Lors de la création de la CLP en novembre 1997, Me Roy a repris le chemin du banc avec sagesse et sérénité. Cela ne l’a pas empêché de continuer à promouvoir la qualité de la justice administrative, ici et ailleurs, grâce à ses nombreux contacts créés comme membre du CTAC, de la Conférence des juges administratifs du Québec et de la Division Québec de l’Association du Barreau canadien dont il préside aujourd’hui la Section de droit administratif. 

Toutes ces expériences l’ont naturellement conduit à prendre la responsabilité de l’organisation du deuxième congrès international du CTAC. Le président de la CLP, Me Jean-Pierre Arsenault, l’a assuré du soutien de son organisme. «Comme acteur privilégié dans le monde de la justice administrative nous assumons un rôle particulier, un double devoir: celui de servir la justice et d’en faire la promotion», fait valoir le président. 

Très heureux de la réussite du congrès, Me Arsenault tient à souligner l’engagement humain dont Me Roy a fait preuve: «Quand on fait de la justice sa croyance, son métier, son vécu, on dépasse le champ de ses seules préoccupations professionnelles et on s’investit personnellement dans l’avancement de la justice». 

Un constat s’impose renchérit Me Roy: «La justice administrative n’est plus qu’une affaire locale. On ne peut plus demeurer replié sur nous-mêmes. Il faut regarder et trouver des solutions ailleurs. La forte réponse au Congrès Québec 2001 du CTAC montre que les Québécois ont soif de contacts avec l’extérieur, avec les autres provinces du Canada mais aussi avec l’ensemble du monde.»

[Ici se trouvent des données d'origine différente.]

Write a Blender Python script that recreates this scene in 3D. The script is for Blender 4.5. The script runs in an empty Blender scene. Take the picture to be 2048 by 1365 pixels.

«En outre les Américains et les Australiens ont été impressionnés par notre organisation, poursuit Me Roy. Les Brésiliens veulent nous imiter et organiser une conférence pan américaine. Je compte bien faire en sorte que toutes ces initiatives soient connues», lance Me Roy, qui entend bien faire fructifier les retombées du Congrès au sein de la communauté juridique nationale et internationale. 

Consolider ses acquis 

Et l’avenir de la justice administrative? Le Québec a une longueur d’avance, assure Me Roy. «La réforme québécoise et le récent jugement du juge Dussault de la Cour d’appel (1) ont établi un cadre plus rigoureux. En outre, l’article 23 de la Charte québécoise qui consacre le droit d’un citoyen d’être entendu par un tribunal indépendant, compte parmi les éléments les plus importants. Cet article n’existe pas ailleurs. Les autres provinces, ainsi que le gouvernement fédéral, peuvent nommer des membres de tribunaux administratifs pour une période très courte.»

«Aussi la justice administrative doit-elle travailler à consolider ses acquis et à améliorer les éléments encore perfectibles dans l’intérêt des justiciables», conclut cet artisan du droit, fervent promoteur de la justice administrative. 

(1) P. G. du Québec c. Barreau de Montréal , C.A. 500-09-009146-002, le 5 septembre 2001.